DIRECTION = Retype each line exactly. Skip images.
##############################
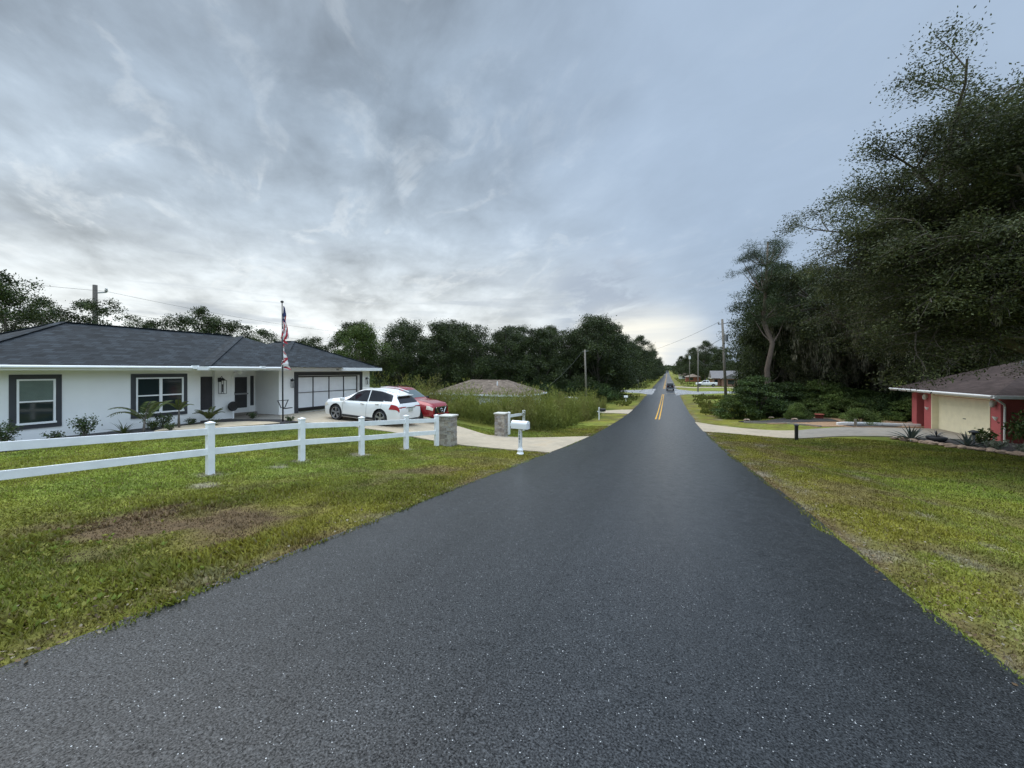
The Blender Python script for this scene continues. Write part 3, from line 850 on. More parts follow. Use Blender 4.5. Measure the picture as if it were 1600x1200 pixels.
plant(dense_oak, 10.4, 49.6, 'full dark tree right behind the bare pine trunk', 'tree', rz=2.9, scale=(.70, .70, 1.18))
plant(sparse_oak, 11.2, 50.5, 'thin tree with feathery twigs sticking out left over the pole', 'tree', rz=2.0, scale=(1.1, 1.1, 1.25))
G_R = 'trees of the dark wood behind the red house'
for i, (x, y, s, rz, p) in enumerate([(15, 55, 1.05, 1, tall_oak), (20.5, 54, 1.1, 2, round_oak), (26, 55, 1.15, 3, tall_oak), (32, 52, 1.2, 4, dense_oak), (38, 47, 1.25, 5, tall_oak), (43, 41, 1.2, .5, dense_oak),
      (14.6, 66, 1.0, 2.6, dense_oak), (17.5, 68, 1.15, 1.4, dense_oak), (24, 69, 1.2, 3.3, tall_oak), (31, 66, 1.3, .2, round_oak), (38, 60, 1.3, 5.4, dense_oak), (46, 54, 1.4, 2.9, tall_oak), (17, 80, 1.2, 4.4, tall_oak), (21, 84, 1.3, .9, dense_oak),
      (34, 38.5, 1.0, 1.9, dense_oak), (37.5, 33, .95, 3.9, round_oak), (50, 46, 1.3, 4.9, dense_oak)]):
    plant(p, x, y, 'dark oak among the crowded trees of the wood behind the red house', 'tree', G_R, rz, s)
plant(layer_bush, 7.6, 41.6, 'big layered shrub with pale leaf tips below the bare pine trunk', 'shrub', rz=.3)
plant(layer_bush, 10.8, 44.2, 'wide dark shrub right of the biggest layered shrub', 'shrub', rz=2.3, scale=(.95, .95, .8))
plant(bright_bush, 6.2, 41.6, 'bright green shrub nearest the road in front of the utility pole', 'shrub', rz=1.3, scale=(.8, .8, .95))
plant(bright_bush, 13.4, 44.6, 'tall green shrub under the mossy trunk', 'shrub', rz=3.3, scale=(1.15, 1.15, 1.45))
G_B = 'green shrubs bordering the straw bed'
for i, (x, y, s, rz) in enumerate([(9.8, 41.2, .62, 0), (12.2, 42.8, .75, 1), (14.2, 42.2, .8, 2), (16.3, 42.0, .8, 3), (18.6, 40.6, .85, 4), (16.5, 46, 1.1, 5), (20.5, 44.5, 1.1, 1.5), (19.5, 38.6, .6, .6), (11.5, 49, 1.2, 2.6), (17, 50, 1.3, .4), (22.5, 49, 1.3, 3.5), (26, 46.5, 1.3, 4.2), (8.2, 47.5, 1.0, 5.2)]):
    plant(bright_bush if i % 3 else low_bush, x, y, 'green shrub in the hedge-like border behind the straw bed', 'shrub', G_B, rz, s)
plant(round_bush, 12.9, 35.2, 'small rounded bright green shrub on the straw behind the white kerb', 'shrub', rz=.9, scale=(.62, .62, .62))
plant(round_bush, 9.9, 37.8, 'small light green shrub with a thin pale trunk on dark mulch', 'shrub', rz=2.9, scale=(.5, .5, .72))
plant(round_bush, 17.6, 36.8, 'small green shrub just left of the red pillar', 'shrub', rz=1.9, scale=(.55, .55, .6))
plant(low_bush, 17.6, 25.7, 'dark bush crowding the side wall of the red house', 'shrub', rz=.5, scale=(.85, .85, 1.35))
plant(low_bush, 16.4, 22.6, 'dark low bush at the right edge of the stone bordered bed', 'shrub', rz=1.7, scale=(.7, .7, .75))
# --- left treeline
tl = [(-11.0, 66.5, 1.16, round_oak, 'large dark oak behind the bare utility pole, nearest the road on the left'),
      (-16.2, 66, .98, round_oak, 'dark oak left of the big roadside oak, behind the bare utility pole'),
      (-21, 64, 1.02, dense_oak, 'taller oak above the right end of the brown roof'),
      (-26, 61, 1.02, round_oak, 'dark oak behind the middle of the brown roof'),
      (-29, 55, 1.0, round_oak, 'dark oak behind the left end of the brown roof'),
      (-34, 53, 1.02, dense_oak, 'dark oak above the red pickup roof'),
      (-39, 50, .98, round_oak, 'dark oak behind the garage end of the white house'),
      (-40.5, 42.5, .93, green_tree, 'lighter green rounded tree at the gable end of the charcoal roof'),
      (-46.5, 40, .82, airy_oak, 'loose crowned tree behind the lighter green tree')]
for i, (x, y, s, p, lb) in enumerate(tl): plant(p, x, y, lb, 'tree', rz=i * 1.1, scale=s)
G_L = 'trees in the back row of the left wood'
for i, (x, y, s, p) in enumerate([(-13, 70, .95, dense_oak), (-21, 69, 1.0, dense_oak), (-28, 66, 1.0, dense_oak), (-36, 63, 1.12, dense_oak), (-44, 58, 1.15, round_oak), (-51, 52, 1.1, dense_oak), (-17, 80, 1.1, dense_oak), (-13.2, 75, 1.25, dense_oak), (-9.8, 74, 1.1, dense_oak), (-30, 78, 1.2, dense_oak), (-44, 72, 1.3, round_oak)]):
    plant(p, x, y, 'dark oak in the back row of the wood beyond the brown roof', 'tree', G_L, i * 1.7 + .4, s)
G_U = 'understorey bushes along the left wood'
for i in range(26):
    t = i / 25; x = -10.2 - 34 * t; y = 62.5 - 12 * t + (i % 3)
    plant(low_bush, x, y, 'dark bush filling the foot of the left wood', 'shrub', G_U, i * 2.1, 1.25 + .25 * ((i * 7) % 5) / 5)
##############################
EXERCISE RESPONSE =
The Blender Python script for this scene continues. Write part 3, from line 850 on. More parts follow. Use Blender 4.5. Measure the picture as if it were 1600x1200 pixels.
plant(dense_oak, 10.4, 49.6, 'full dark tree right behind the bare pine trunk', 'tree', rz=2.9, scale=(.70, .70, 1.18))
plant(sparse_oak, 11.2, 50.5, 'thin tree with feathery twigs sticking out left over the pole', 'tree', rz=2.0, scale=(1.1, 1.1, 1.25))
G_R = 'trees of the dark wood behind the red house'
for i, (x, y, s, rz, p) in enumerate([(15, 55, 1.05, 1, tall_oak), (20.5, 54, 1.1, 2, round_oak), (26, 55, 1.15, 3, tall_oak), (32, 52, 1.2, 4, dense_oak), (38, 47, 1.25, 5, tall_oak), (43, 41, 1.2, .5, dense_oak),
      (14.6, 66, 1.0, 2.6, dense_oak), (17.5, 68, 1.15, 1.4, dense_oak), (24, 69, 1.2, 3.3, tall_oak), (31, 66, 1.3, .2, round_oak), (38, 60, 1.3, 5.4, dense_oak), (46, 54, 1.4, 2.9, tall_oak), (17, 80, 1.2, 4.4, tall_oak), (21, 84, 1.3, .9, dense_oak),
      (34, 38.5, 1.0, 1.9, dense_oak), (37.5, 33, .95, 3.9, round_oak), (50, 46, 1.3, 4.9, dense_oak)]):
    plant(p, x, y, 'dark oak among the crowded trees of the wood behind the red house', 'tree', G_R, rz, s)
plant(layer_bush, 7.6, 41.6, 'big layered shrub with pale leaf tips below the bare pine trunk', 'shrub', rz=.3)
plant(layer_bush, 10.8, 44.2, 'wide dark shrub right of the biggest layered shrub', 'shrub', rz=2.3, scale=(.95, .95, .8))
plant(bright_bush, 6.2, 41.6, 'bright green shrub nearest the road in front of the utility pole', 'shrub', rz=1.3, scale=(.8, .8, .95))
plant(bright_bush, 13.4, 44.6, 'tall green shrub under the mossy trunk', 'shrub', rz=3.3, scale=(1.15, 1.15, 1.45))
G_B = 'green shrubs bordering the straw bed'
for i, (x, y, s, rz) in enumerate([(9.8, 41.2, .62, 0), (12.2, 42.8, .75, 1), (14.2, 42.2, .8, 2), (16.3, 42.0, .8, 3), (18.6, 40.6, .85, 4), (16.5, 46, 1.1, 5), (20.5, 44.5, 1.1, 1.5), (19.5, 38.6, .6, .6), (11.5, 49, 1.2, 2.6), (17, 50, 1.3, .4), (22.5, 49, 1.3, 3.5), (26, 46.5, 1.3, 4.2), (8.2, 47.5, 1.0, 5.2)]):
    plant(bright_bush if i % 3 else low_bush, x, y, 'green shrub in the hedge-like border behind the straw bed', 'shrub', G_B, rz, s)
plant(round_bush, 12.9, 35.2, 'small rounded bright green shrub on the straw behind the white kerb', 'shrub', rz=.9, scale=(.62, .62, .62))
plant(round_bush, 9.9, 37.8, 'small light green shrub with a thin pale trunk on dark mulch', 'shrub', rz=2.9, scale=(.5, .5, .72))
plant(round_bush, 17.6, 36.8, 'small green shrub just left of the red pillar', 'shrub', rz=1.9, scale=(.55, .55, .6))
plant(low_bush, 17.6, 25.7, 'dark bush crowding the side wall of the red house', 'shrub', rz=.5, scale=(.85, .85, 1.35))
plant(low_bush, 16.4, 22.6, 'dark low bush at the right edge of the stone bordered bed', 'shrub', rz=1.7, scale=(.7, .7, .75))
# --- left treeline
tl = [(-11.0, 66.5, 1.16, round_oak, 'large dark oak behind the bare utility pole, nearest the road on the left'),
      (-16.2, 66, .98, round_oak, 'dark oak left of the big roadside oak, behind the bare utility pole'),
      (-21, 64, 1.02, dense_oak, 'taller oak above the right end of the brown roof'),
      (-26, 61, 1.02, round_oak, 'dark oak behind the middle of the brown roof'),
      (-29, 55, 1.0, round_oak, 'dark oak behind the left end of the brown roof'),
      (-34, 53, 1.02, dense_oak, 'dark oak above the red pickup roof'),
      (-39, 50, .98, round_oak, 'dark oak behind the garage end of the white house'),
      (-40.5, 42.5, .93, green_tree, 'lighter green rounded tree at the gable end of the charcoal roof'),
      (-46.5, 40, .82, airy_oak, 'loose crowned tree behind the lighter green tree')]
for i, (x, y, s, p, lb) in enumerate(tl): plant(p, x, y, lb, 'tree', rz=i * 1.1, scale=s)
G_L = 'trees in the back row of the left wood'
for i, (x, y, s, p) in enumerate([(-13, 70, .95, dense_oak), (-21, 69, 1.0, dense_oak), (-28, 66, 1.0, dense_oak), (-36, 63, 1.12, dense_oak), (-44, 58, 1.15, round_oak), (-51, 52, 1.1, dense_oak), (-17, 80, 1.1, dense_oak), (-13.2, 75, 1.25, dense_oak), (-9.8, 74, 1.1, dense_oak), (-30, 78, 1.2, dense_oak), (-44, 72, 1.3, round_oak)]):
    plant(p, x, y, 'dark oak in the back row of the wood beyond the brown roof', 'tree', G_L, i * 1.7 + .4, s)
G_U = 'understorey bushes along the left wood'
for i in range(26):
    t = i / 25; x = -10.2 - 34 * t; y = 62.5 - 12 * t + (i % 3)
    plant(low_bush, x, y, 'dark bush filling the foot of the left wood', 'shrub', G_U, i * 2.1, 1.25 + .25 * ((i * 7) % 5) / 5)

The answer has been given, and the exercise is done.